Spanish restaurants in Germany are relatively rare, but not nearly as rare as biographies of General Franco. So when the Spanish-born waiter in Bonn’s Casa Pepe approached my table, it struck me as an opportune moment to solicit his opinion about the former dictator. ‘No sé mucho,’ he shrugged. ‘I don’t know a whole lot.’
Just imagine it: an unexceptional army cadet becomes a general in his mid-
thirties, leads the Nationalists to victory in a bloody civil war, wields absolute power for close to three decades, and then, barely a generation later, his memory is reduced to an indifferent shrug.

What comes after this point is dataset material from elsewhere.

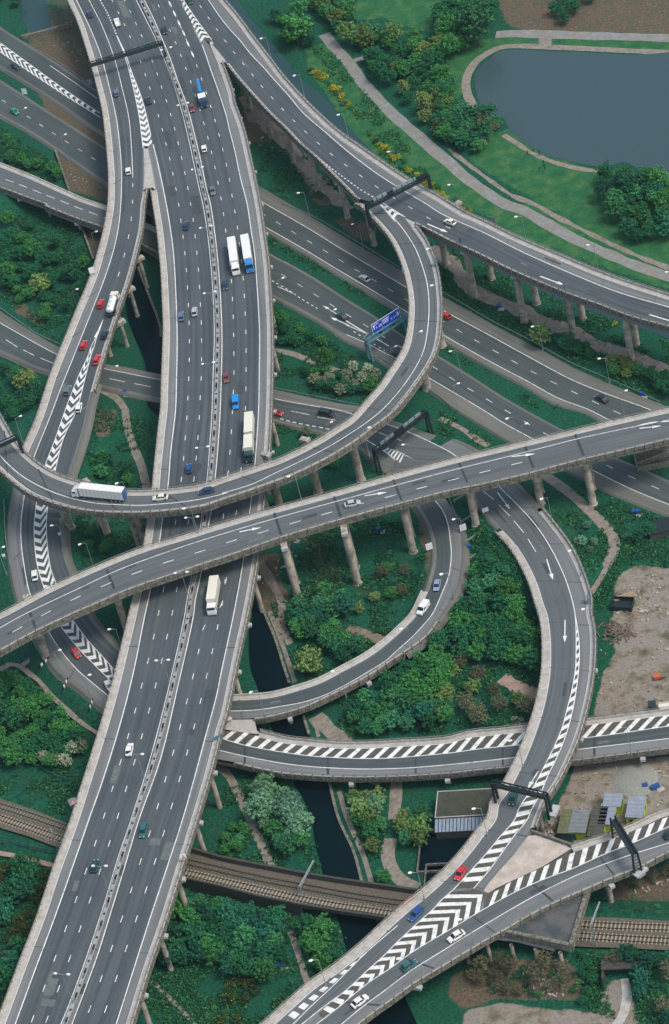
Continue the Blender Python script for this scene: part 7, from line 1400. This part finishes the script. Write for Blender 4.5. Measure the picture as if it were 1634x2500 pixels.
grove('13 880,1160 1110,1140 1120,1389 880,1389', [Y_, R_, W_k], 8, .6, .9, 'between canal and gravel path'); grove('14 900,0 1110,0 1100,250 1180,440 1050,440 960,200', [R_, Y_], 12, .5, .8, 'right of the canal above the railway'); grove('14 1150,0 1390,0 1370,200 1250,180', [Y_, R_], 8, .6, .9, 'left of the flat mossy roof')
grove('14 0,500 280,520 420,680 420,1000 330,1110 0,1060', [D_, D_, R_], 30, .6, .95, 'below the railway next to the motorway'); grove('14 500,680 700,650 900,870 870,1000 640,1080 520,880', [R_, D_], 13, .7, 1.0, 'in the clump right of the narrow footpath'); grove('04 1260,340 1556,450 1556,1000 1150,1000 1160,800', [D_, R_, D_], 30, .6, .95, 'right beside the lower motorway'); grove('14 60,1080 280,1090 260,1260 60,1240', [GD, GD], 7, .8, 1.1, 'on the dark grass near the bottom'); grove('14 0,1350 160,1330 160,1400 0,1400', [GD], 3, .8, 1.0, 'at the bottom edge')
grove('22 850,700 1100,850 1120,1050 1000,1150 900,900', [S_, S_, W_k], 14, .3, .5, 'between viaduct and concrete path'); grove('22 280,60 430,50 500,190 390,220', [Y_, R_], 6, .5, .7, 'above the flyover beside the trunk road'); grove('22 1300,780 1430,770 1440,900 1320,900', [D_, S_], 4, .5, .6, 'on the grass left of the dark shed')
grove('21 820,930 1000,920 1030,1040 830,1050', [D_, R_], 8, .5, .75, 'round the foot of the column under the tall viaduct'); grove('21 1150,1100 1380,1090 1360,1190 1170,1180', [Y_, R_], 6, .5, .7, 'above the trunk road near the right edge'); grove('21 1430,1160 1600,1180 1600,1350 1450,1280', [D_], 7, .55, .8, 'in the corner at the right edge by the trunk road')
grove('21 245,1085 340,1085 640,1260 600,1310 440,1190', [G_, G_, G_, S_], 30, .55, .9, 'between the two trunk carriageways'); grove('21 1050,740 1200,790 1500,870 1450,900 1100,790', [G_], 12, .5, .8, 'by the river under the tall viaduct'); grove('21 1480,850 1600,850 1600,900 1480,890', [G_], 2, .4, .6, 'by the river at the right edge')
grove('10 615,470 700,500 780,590 900,740 850,740 740,600 620,500', [G_, G_, G_, S_], 26, .5, .8, 'on the grass beside the river'); grove('10 1050,950 1230,1060 1290,1160 1480,1260 1540,1370 1390,1270 1220,1140 1060,1000', [G_, G_, G_, S_], 30, .5, .75, 'along the bank beyond the tall viaduct'); grove('21 120,0 290,70 280,100 120,20', [G_], 4, .4, .5, 'on the bank right of the gantry')
grove('24 150,1020 880,990 960,1140 900,1215 380,1195', [B_, B_, S_], 34, .45, .75, 'in the brown scrub below the merging viaduct'); grove('24 1140,870 1556,860 1600,1389 1420,1370 1310,1100 1150,980', [D_, B_, S_, D_], 30, .5, .85, 'on the bank at the lower right corner'); grove('24 960,900 1120,900 1100,1060 1060,1280 960,1270', [S_, D_], 12, .3, .5, 'on the grass strip beside the pale track'); grove('24 1100,480 1250,420 1556,330 1600,430 1300,560', [B_, S_], 9, .3, .5, 'on the rough ground above the tracks')
for t, n_, reg in (('02 450,520 640,300 900,300 980,520 700,560', 10, 'on the slope above the loop'), ('02 440,690 900,740 960,850 560,860', 10, 'under the loop left of the motorway'), ('11 320,200 700,430 1250,740 1260,860 900,650 330,330', 16, 'on the strip between the trunk carriageways'), ('10 280,1100 700,1150 780,1389 330,1389', 12, 'under the tall viaduct'), ('11 500,0 900,0 1000,90 1180,400 900,220', 10, 'above the trunk road under the tall viaduct'), ('12 380,620 830,640 1150,640 1350,900 1380,1150 1200,1300 900,1250 860,800', 20, 'on the dark grass inside the inner loop'), ('12 1060,480 1200,600 1330,900 22 60,600 200,600 300,900 350,1250 160,1150', 16, 'between inner loop and descending viaduct'), ('21 20,440 130,560 700,930 1300,1100 1500,1250 1300,1200 700,900 30,560', 16, 'on the verge above the trunk road'), ('21 450,600 900,760 1500,1000 1500,1050 900,850 450,680', 10, 'beside the path under the tall viaduct'), ('22 560,400 900,420 1200,640 1500,800 1300,1000 1150,800 850,520', 14, 'on the grass round the concrete path'), ('14 430,600 520,700 560,1000 640,1130 450,1389 400,1100', 10, 'along the narrow footpath'), ('04 1150,1050 1556,1250 1556,1389 1000,1389', 12, 'on the dark grass at the bottom'), ('03 220,700 640,1000 560,1120 250,1000', 10, 'below the blossoming trees'), ('24 1000,560 1556,600 1556,660 1000,640', 6, 'on the bank above the tracks')):
    grove(t, [S_], n_, .35, .62, reg)
grow()
# undergrowth: short tufts scattered over the rough grass
def tufts(t_list, n, size, m_, label, hgt=.5, seed=3):
    rs = np.random.RandomState(seed); pts = []
    ar = [np.prod(P(t)[:, :2].max(0)-P(t)[:, :2].min(0)) for t in t_list]
    for t, a in zip(t_list, ar):
        p = P(t)[:, :2]; k = int(n*a/sum(ar)); q = p.min(0)+rs.rand(k, 2)*(p.max(0)-p.min(0)); q = q[inpoly(q, p)]
        if len(q): pts.append(gpt(q))
    w3 = np.vstack(pts); nz = vnoise(w3[:, 0]+500, w3[:, 1]+500, 5.0, 8); w3 = w3[nz > .42]; ok = np.ones(len(w3), bool)
    for i0 in range(0, len(w3), 4000):
        q = w3[i0:i0+4000]; d2 = (SA[None, :, 0]-q[:, None, 0])**2+(SA[None, :, 1]-q[:, None, 1])**2; ok[i0:i0+4000] = ~((d2 < (SA[None, :, 3]*.9)**2) & (SA[None, :, 2] < q[:, None, 2]+3)).any(1)
    for w_ in WPOLY: ok &= ~inpoly(proj(w3), w_)
    w3 = w3[ok]; c = w3+np.stack([rs.normal(size=len(w3))*.3, rs.normal(size=len(w3))*.3, rs.rand(len(w3))*hgt], 1)
    v, f = leaves(c, np.full(len(c), .3), int(len(c)*1.6), size, None, seed=seed); o = qmesh('undergrowth', v, f, m_); tag(o, label, 'undergrowth', kind='stuff')
tufts(['01 0,60 540,120 640,400 560,700 430,950 0,700', '00 0,780 380,1030 460,1280 0,1100', '02 440,0 1050,0 1000,530 480,500', '02 430,700 950,740 950,900 480,1100', '03 0,300 660,800 560,1130 430,1380 0,1250', '04 0,250 370,330 200,1000 0,1389', '11 350,560 1250,1100 900,1389 360,1240', '11 310,180 1270,760 1250,880 330,330', '10 240,1000 700,1050 900,1389 270,1280', '12 340,40 700,160 350,350', '12 370,550 1400,600 1420,1100 1200,1389 300,1389 600,900', '13 330,0 1100,0 1250,250 900,800 620,700', '13 30,1000 560,1110 600,1389 0,1389', '14 0,0 1200,0 1000,440 0,280'],
      150000, .6, M['lf_grass'], 'rough long grass and low plants over the ground left of and between the roads', .5, 3)
tufts(['21 0,280 1556,760 1556,1389 1400,1330 0,640', '21 0,930 1000,1389 300,1389 0,1050', '22 0,0 500,200 300,250 0,180', '22 500,450 1556,700 1556,1080 1250,1050 1100,1389 1000,1200 700,650', '22 0,500 400,800 650,1300 600,1389 0,1389', '23 0,0 680,0 640,760 0,780', '13 900,500 1556,250 1556,800 800,840', '14 0,450 1180,700 600,1100 300,1389 0,1389', '24 900,850 1556,880 1556,1389 1350,1389 1000,1300', '04 1250,300 1556,400 1556,1389 900,1389', '10 560,250 1290,1389 1556,1389 1200,900 800,400'],
      150000, .6, M['lf_grass'], 'rough long grass and low plants over the ground right of the motorway', .5, 5)
print('objects', len(bpy.data.objects))
# haze
mb = MB(); mb.box((0, 620, 258), (1500, 1500, 524)); hz = bpy.data.materials.new('air_haze'); hz.use_nodes = True; hz.node_tree.nodes.clear()
vo = hz.node_tree.nodes.new('ShaderNodeVolumePrincipled'); vo.inputs['Color'].default_value = (.55, .85, .95, 1); vo.inputs['Density'].default_value = .00004; vo.inputs['Anisotropy'].default_value = .2
mo = hz.node_tree.nodes.new('ShaderNodeOutputMaterial'); hz.node_tree.links.new(vo.outputs[0], mo.inputs['Volume']); ho = mb.build('haze', hz); tag(ho, 'thin bluish air haze over the whole junction', 'haze', kind='stuff')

The contrast with Germany’s treatment of its totalitarian past could not be greater. Students are compelled to study every angle of the Third Reich. School trips are organised to former concentration camps. The past is ever present, lest it be repeated.
Not so in Spain. Franco and Francoism are effectively off-limits, swept under the carpet of history in a nationwide act of amnesia. The old bugger is dead and gone, the theory seems to go. Let the nation move on, rid at last of his suffocating shadow, able to breathe freely once again.
This all makes Enrique Moradiellos’s new biography of the Generalíssimo long overdue. Written explicitly for an English-speaking readership, the book makes up for lost time, providing an extensive introduction to both Franco and Francoism. The result is a three-part structure that examines the man, the dictator and the regime in turn.
Part One is a conventional biography. Born in 1892 into a lower-middle-class family from the northernmost tip of Spain, the young Francisco revealed little in his early years that pointed towards a dictator-in-waiting. Indeed, so weedy was the country’s future strongman that his classmates called him ‘Little Matchstick’.